このように原因がはっきりしていれば、クラブ側も対処の仕方があります。
しかし、セルフの場合「言った、言わない」の世界ですから双方の言い分が自分の都合の良いように言うので事実関係が立証できません。
スロープレーや打ち込みに対しては、メンバーであろうがゲストであろうが正当に注意していいと思います。
しかし、初ラウンドのプレーヤーに対しては、多少は寛大な気持ちでマナーなどを教えてあげて欲しいものです。
ラウンド終了後に浴室などで双方が顔を合わせても「済んだことをとやかく、言い過ぎるのは嫌がらせにとられます」
連れの男性のお客様から「どうして服装のことまでプレー後に言われなければいけないのか?これからゴルフをせっかく楽しもうとする若者の初ラウンドが台無しになってしまった」と電話でクレームがありました。
張り切って揃えたクラブもゴルフウェアも、大好きな大栄カントリー倶楽部でこんな事件に巻き込まれて、悔しくて、悲しくてその同伴の若い女性は、帰りの車中で泣き崩れていたそうです。
双方の言い分は確認していません。
クレームを言ってきたゲストのお客様も怒っている訳ではありませんでした。
「バンカーを均さず注意されたので、それにはお詫びを申し上げました」マスター室にもお詫びをしてきたそうです。

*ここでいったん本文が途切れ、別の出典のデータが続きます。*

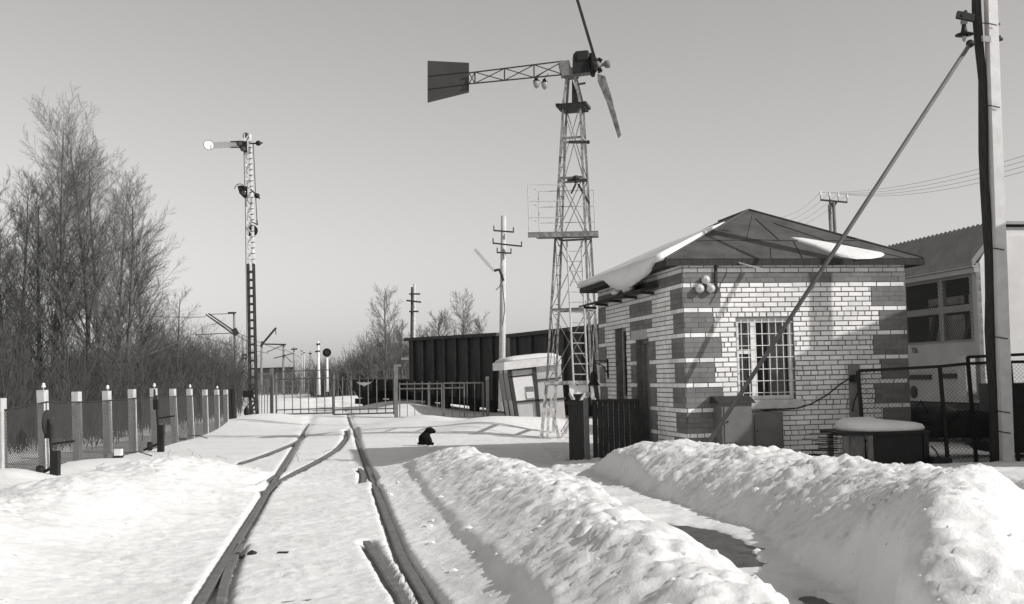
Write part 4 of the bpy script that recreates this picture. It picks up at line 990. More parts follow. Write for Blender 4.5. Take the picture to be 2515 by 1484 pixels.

しかし、プレー後に服装のことで浴室の中迄とやかく言われるのはいかがなものかとの正当なクレームでした。
「いつも大栄のコースが好きでラウンドしているのに、今回はとても残念だった」と言いたかったようです。
私たち現場のスタッフのモットーは、「お客様を笑顔で迎え、笑顔でお帰り頂く」です。
例え、善意で言った言葉でも、TPOに反した言葉はモラハラになります。
上司の警察官が善意で注意した言葉でも、部下の警察官が悪意に取れば、世の秩序を守る警察官が司法で厳重に管理されている拳銃で上司の頭をぶち抜く恐ろしい時代です。
これからせっかくゴルフを始めようとする若者を自分の主観だけで傷つけるような言葉を吐くことだけは十分ご注意を願いたいものです。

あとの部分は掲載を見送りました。